I discovered today that you don't have to wait for talk videos to be posted on the Simons website. All videos are live streamed via ustream, and they have their own channel for the boot camp talks, where you can watch the videos immediately after they're streamed.
Martin Wainwright gave a 3 hour presentation on high dimensional statistics. Michael Jordan's talk earlier was good preparation for this, just to get familiar with basic concepts like the risk of an estimator and minimax theory.
Wainwright's talks were much denser, and it would be hard do an intelligent summary of the entire presentation. The central theme of his talk was this:
In classical statistics, we can evaluate the quality of an estimator as $n \rightarrow \infty$ using standard asymptotic methods, and for the most part they are well understood (convergence, rates of convergence, sampling distributions, and so on). But in all these results, it's assumed that the data dimensionality stays fixed. Suppose it doesn't though ?
In particular, suppose you have a situation where $d/n \rightarrow \alpha > 0$ (this notion was first introduced by Kolmogorov). For example, suppose $\alpha = 0.5$. What happens to the behavior of your estimation methods ? He worked out a few simple examples with experiments to show that in such cases, classical asymptotic bounds fail to capture what's really going on. For example, suppose you wanted to estimate the mean of a distribution and you used the sample mean, relying on the central limit theorem. Then it turns out that in the $d/n \rightarrow \alpha$ regime, the convergence is slowed down by the parameter $\alpha$.
Another example of this problem is estimating the covariance of a matrix. Assume you have a sample of iid Gaussian random variables drawn from $N(0, I_{d \times d})$, and you want to use the sample covariance to estimate the population covariance (in this case, the identity matrix). You can look at the distribution of eigenvalues of the resulting matrix (which you expect to be sharply concentrated around 1) and in fact you get a much more spread out distribution (this is known as the Marcenko-Pastur distribution). You can show that that the maximum singular value of the matrix is no bigger than $1 + \sqrt{d/n}$ with high probability. But this error term $\sqrt{d/n}$ does not go away.
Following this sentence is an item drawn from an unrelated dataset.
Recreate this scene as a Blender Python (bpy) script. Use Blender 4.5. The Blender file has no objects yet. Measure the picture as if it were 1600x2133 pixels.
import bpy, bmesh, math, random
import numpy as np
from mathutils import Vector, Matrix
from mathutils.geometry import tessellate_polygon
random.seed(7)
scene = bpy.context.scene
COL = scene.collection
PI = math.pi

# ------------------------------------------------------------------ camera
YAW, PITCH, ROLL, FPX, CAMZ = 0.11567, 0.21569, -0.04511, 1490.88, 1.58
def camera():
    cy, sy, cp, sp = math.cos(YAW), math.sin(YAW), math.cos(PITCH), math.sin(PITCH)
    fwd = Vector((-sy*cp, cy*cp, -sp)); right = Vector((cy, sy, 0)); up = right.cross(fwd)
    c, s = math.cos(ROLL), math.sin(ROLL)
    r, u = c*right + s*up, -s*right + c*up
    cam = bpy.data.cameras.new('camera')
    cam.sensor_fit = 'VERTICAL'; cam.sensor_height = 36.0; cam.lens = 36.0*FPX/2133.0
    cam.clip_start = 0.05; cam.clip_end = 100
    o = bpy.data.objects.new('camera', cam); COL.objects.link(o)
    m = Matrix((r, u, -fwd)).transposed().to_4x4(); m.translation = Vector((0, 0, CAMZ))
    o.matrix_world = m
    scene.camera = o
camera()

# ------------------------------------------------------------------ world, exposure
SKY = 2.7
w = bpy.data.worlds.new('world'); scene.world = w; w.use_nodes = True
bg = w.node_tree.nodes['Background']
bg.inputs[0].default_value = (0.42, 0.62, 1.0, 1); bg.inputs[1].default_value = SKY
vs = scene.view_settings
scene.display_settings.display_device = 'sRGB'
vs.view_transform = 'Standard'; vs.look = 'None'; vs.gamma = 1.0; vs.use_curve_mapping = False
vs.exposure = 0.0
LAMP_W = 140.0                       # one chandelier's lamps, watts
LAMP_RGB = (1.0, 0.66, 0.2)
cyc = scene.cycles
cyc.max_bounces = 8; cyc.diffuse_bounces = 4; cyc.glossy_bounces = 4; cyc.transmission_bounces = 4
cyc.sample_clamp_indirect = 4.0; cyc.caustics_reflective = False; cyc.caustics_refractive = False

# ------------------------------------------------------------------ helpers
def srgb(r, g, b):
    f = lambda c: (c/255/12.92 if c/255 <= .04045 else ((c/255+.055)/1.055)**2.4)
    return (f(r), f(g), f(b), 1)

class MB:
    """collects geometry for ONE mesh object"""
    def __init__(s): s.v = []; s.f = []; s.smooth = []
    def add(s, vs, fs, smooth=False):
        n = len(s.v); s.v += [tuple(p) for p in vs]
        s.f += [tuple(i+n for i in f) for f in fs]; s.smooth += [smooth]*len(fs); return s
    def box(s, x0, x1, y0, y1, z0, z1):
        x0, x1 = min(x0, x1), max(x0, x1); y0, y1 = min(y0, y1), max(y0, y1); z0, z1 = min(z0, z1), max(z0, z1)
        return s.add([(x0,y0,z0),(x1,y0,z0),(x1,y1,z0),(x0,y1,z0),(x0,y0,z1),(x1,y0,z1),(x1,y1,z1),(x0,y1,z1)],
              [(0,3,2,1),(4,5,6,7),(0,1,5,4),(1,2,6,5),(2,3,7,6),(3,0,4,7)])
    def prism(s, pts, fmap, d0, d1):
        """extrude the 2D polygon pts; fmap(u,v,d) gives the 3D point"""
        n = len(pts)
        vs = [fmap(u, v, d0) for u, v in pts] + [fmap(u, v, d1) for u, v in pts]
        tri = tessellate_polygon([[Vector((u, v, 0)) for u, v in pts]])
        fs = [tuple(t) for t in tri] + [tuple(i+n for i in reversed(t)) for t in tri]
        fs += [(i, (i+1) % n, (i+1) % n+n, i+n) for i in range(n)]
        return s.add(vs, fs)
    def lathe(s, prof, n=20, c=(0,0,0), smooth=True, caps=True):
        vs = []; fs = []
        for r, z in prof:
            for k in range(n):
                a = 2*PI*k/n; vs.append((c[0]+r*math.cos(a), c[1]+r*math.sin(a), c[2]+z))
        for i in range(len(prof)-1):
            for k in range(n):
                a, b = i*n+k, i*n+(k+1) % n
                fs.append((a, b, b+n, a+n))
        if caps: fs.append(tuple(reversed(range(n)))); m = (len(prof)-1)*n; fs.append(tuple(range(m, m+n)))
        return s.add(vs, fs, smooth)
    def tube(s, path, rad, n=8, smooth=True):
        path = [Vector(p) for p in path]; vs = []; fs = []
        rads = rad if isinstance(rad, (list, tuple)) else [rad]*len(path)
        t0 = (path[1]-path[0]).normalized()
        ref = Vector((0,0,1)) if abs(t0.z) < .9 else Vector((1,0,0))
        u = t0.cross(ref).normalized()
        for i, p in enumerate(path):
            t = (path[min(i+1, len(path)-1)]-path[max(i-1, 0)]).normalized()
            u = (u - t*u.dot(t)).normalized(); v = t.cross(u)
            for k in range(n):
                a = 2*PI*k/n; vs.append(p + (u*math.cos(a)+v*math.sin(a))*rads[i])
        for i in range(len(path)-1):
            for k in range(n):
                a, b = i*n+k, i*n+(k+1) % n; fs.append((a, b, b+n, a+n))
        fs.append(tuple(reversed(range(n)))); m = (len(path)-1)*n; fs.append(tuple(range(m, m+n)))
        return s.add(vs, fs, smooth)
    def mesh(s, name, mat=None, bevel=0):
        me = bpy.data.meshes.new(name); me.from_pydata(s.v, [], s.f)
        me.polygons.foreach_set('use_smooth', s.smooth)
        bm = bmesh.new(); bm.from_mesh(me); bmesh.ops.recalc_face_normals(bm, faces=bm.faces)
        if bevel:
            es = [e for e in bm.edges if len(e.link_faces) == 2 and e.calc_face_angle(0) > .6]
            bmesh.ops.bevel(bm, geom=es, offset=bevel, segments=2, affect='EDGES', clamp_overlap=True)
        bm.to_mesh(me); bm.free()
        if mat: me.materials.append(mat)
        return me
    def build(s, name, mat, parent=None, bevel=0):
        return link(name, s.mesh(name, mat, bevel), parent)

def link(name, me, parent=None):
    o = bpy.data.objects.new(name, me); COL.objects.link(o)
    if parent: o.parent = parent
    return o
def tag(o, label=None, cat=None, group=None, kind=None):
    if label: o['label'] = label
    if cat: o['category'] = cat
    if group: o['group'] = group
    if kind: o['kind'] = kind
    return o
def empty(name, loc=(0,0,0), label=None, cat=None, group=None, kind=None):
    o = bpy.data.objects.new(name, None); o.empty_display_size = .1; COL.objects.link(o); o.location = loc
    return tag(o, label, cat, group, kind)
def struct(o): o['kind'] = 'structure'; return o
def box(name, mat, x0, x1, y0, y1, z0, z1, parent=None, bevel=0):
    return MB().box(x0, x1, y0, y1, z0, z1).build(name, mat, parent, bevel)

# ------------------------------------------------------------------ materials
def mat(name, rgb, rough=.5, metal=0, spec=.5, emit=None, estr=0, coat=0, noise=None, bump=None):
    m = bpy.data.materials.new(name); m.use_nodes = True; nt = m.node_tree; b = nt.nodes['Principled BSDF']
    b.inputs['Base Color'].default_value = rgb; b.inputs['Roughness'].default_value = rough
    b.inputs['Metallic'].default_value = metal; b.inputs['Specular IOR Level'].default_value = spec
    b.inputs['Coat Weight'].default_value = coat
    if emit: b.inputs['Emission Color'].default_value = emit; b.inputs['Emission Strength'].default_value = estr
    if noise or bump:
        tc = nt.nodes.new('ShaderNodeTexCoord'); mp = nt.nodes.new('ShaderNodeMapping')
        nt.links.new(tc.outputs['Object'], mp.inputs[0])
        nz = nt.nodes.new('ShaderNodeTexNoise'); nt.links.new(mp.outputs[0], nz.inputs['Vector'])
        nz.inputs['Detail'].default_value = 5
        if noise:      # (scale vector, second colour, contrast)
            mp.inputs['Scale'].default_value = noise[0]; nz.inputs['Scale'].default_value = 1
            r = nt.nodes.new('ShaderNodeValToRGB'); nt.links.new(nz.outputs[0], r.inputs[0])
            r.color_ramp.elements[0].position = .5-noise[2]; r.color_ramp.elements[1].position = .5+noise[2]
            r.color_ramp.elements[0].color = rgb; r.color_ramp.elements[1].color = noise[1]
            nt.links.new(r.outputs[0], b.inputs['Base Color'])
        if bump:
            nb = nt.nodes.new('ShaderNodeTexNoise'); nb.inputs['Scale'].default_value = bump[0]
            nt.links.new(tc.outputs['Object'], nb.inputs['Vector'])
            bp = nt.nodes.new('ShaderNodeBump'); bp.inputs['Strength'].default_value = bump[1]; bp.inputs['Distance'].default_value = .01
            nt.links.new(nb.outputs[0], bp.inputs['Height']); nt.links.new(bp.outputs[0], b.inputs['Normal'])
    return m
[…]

If the data is indeed high dimensional, is there low-dimensional/sparse structure one can exploit to do inference more efficiently ? This gets us into the realm of sparse approximations and compressed sensing, and he spends some time explaining why sparse recovery via the LASSO is actually possible, and describes a condition called the "restricted null space property" that characterizes when exact recovery can be done (this property is implied by the RIP, but is strictly weaker).
In the second part of the talk he talked more generally about so-called regularized M-estimators, and how one might prove minimax bounds for parameter estimation. Again, while the specifics are quite technical, he brought up one point in passing that I think is worth highlighting.
When doing parameter estimation, the "curvature" of the space plays an important role, and has done so since the Cramer-Rao bound, the idea of Fisher information and Efron's differential-geometric perspective. The idea is that if the optimal parameter lies in a highly curved region of loss-parameter space, then estimation is easy, because any deviation from the true parameter incurs a huge loss. Conversely, a region of space where the loss function doesn't change a lot is difficult for parameter estimation, because the parameter can change significantly.
Once again, this is in sharp contrast to how we view the landscape of approximations for a hard problem. If we have a cost function that varies gently over the space, then this actually makes approximating the function a little easier. But a cost function that has sharp spikes is a little trickier to approximate, because a small movement away from the optimal solution changes the cost dramatically.
There are some problems with this intuition. After all, a sharp potential well is good for gradient descent methods. But the difference here is that in estimation, you only care about the loss function as a tool to get at the true goal: the desired parameter. However, in much of algorithm design, the loss function IS the thing you're optimizing, and you don't necessarily care about the object that achieves that optimal loss. This goes back to my earlier point about the data versus the problem. If optimizing the loss is the end goal, then a certain set of tools come into play. But if the goal is to find the "true" answer, and the loss function is merely a means to this end, then our focus on problem definition isn't necessarily helpful.